Os nossos pais também eram diferentes. É difícil explicar a uma criança ou a um adolescente de hoje, por exemplo, que bastava um olhar do pai ou da mãe para que seu filho mudasse imediatamente de atitude. Que, na mesa, criança não conversava. Que, chegando uma visita, as crianças não deviam ficar na sala. Que namoro dos jovens somente podia acontecer com a presença de uma terceira pessoa, "segurando a vela". Que professor era respeitado na sala de aula. Que criança ouvia, de cabeça baixa, com respeito e temor, as admoestações. Que se tomava a benção dos pais, avós e tios.
Por outro lado, criança podia brincar na rua o dia todo, pois não havia perigo. Havia quintais grandes e não playgrounds de condomínios. Pulava-se a "amarelinha", brincava-se de pega-pega e de esconde-esconde. Correr pelas ruas empurrando um aro de metal com o cabo de uma vassoura ou rolando um pneumático velho era tão divertido quanto hoje é jogar video game. Voltar sozinho da escola, junto com os colegas, era normal, pois as mães nem tinham carro para fazer fila dupla na porta do colégio. Naquela época, criança ganhava roupa, em vez de brinquedo, e não ficava triste.

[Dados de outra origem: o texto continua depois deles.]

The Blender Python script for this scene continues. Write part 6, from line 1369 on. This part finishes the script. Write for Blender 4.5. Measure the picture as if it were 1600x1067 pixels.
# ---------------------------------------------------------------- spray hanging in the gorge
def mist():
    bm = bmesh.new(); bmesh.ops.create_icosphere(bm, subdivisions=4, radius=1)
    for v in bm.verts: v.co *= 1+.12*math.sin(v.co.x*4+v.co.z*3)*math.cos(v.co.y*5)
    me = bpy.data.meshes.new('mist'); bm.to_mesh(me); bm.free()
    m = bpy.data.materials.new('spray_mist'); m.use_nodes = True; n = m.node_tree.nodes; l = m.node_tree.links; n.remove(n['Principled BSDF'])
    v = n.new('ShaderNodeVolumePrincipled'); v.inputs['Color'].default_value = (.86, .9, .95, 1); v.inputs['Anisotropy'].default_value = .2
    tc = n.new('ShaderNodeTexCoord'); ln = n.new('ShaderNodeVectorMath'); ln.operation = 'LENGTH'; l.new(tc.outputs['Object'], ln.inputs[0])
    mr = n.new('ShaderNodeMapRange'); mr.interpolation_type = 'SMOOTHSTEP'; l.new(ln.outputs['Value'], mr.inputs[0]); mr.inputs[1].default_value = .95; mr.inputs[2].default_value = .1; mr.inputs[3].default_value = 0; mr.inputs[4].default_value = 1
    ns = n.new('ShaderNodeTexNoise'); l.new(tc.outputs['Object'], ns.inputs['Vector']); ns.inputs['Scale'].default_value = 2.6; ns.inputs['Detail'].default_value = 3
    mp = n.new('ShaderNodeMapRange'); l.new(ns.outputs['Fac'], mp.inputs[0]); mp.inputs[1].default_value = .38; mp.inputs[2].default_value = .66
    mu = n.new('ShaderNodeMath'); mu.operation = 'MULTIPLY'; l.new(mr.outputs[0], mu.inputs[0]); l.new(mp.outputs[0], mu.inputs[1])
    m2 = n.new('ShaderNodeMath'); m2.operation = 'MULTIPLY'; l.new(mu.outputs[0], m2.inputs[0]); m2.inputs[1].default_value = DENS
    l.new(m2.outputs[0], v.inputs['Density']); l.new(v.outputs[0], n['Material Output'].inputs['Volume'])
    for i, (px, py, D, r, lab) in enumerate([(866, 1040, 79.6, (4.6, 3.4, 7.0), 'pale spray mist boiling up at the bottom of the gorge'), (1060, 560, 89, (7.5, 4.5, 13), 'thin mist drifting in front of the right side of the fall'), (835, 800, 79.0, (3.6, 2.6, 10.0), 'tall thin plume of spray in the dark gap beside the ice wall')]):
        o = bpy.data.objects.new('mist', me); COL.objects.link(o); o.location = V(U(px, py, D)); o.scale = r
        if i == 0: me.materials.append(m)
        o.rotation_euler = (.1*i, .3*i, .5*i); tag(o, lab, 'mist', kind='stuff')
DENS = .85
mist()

Isto, às vezes, tinha um preço alto. Eu, certa ocasião, um ano antes de ir para o Seminário, ganhei uma mala de escola, no dia do meu aniversário. Sim, mala nova era presente, também. Quando voltava da escola, com os meus colegas, um deles, maldosamente, deu um tranco em minha mala e a jogou no meio da rua. Sai correndo atrás do moleque e um carro atropelou a nós dois. Fiquei boas horas desacordado e tive uma amnésia. Até hoje, só sei o que aconteceu e os fatos seguintes, porque me contaram.
Com isto, quero dizer que não devem levar as minhas críticas ao sistema de então como um desabafo. Estou apenas retratando uma época diferente da atual e considero importante que as pessoas de hoje possam ter conhecimento do que se passava há cinqüenta anos. Pouca gente teve a oportunidade de viver dentro de um Seminário. Podem ter curiosidade de saber como era essa vida.
Quanto ao Padre Ministro, citado com freqüência nestes meus apontamentos, era efetivamente uma pessoa severa. Porém, para nós, ele era, mais que tudo, o substituto da figura paterna. Um pai à moda antiga, exigente, mas preocupado com o bem estar da família e provendo as necessidades de todos, com um afeto às vezes mal demonstrado mas, sem dúvida, verdadeiro.
Nossa vida girava em torno da figura do Padre Ministro. Pela sua personalidade forte, o Padre Constantino era mais importante para nós que o próprio Reitor. De uma certa forma, o Seminário de São Roque era o Seminário do Padre Constantino. Sem ele, o Ibaté não teria sido o mesmo.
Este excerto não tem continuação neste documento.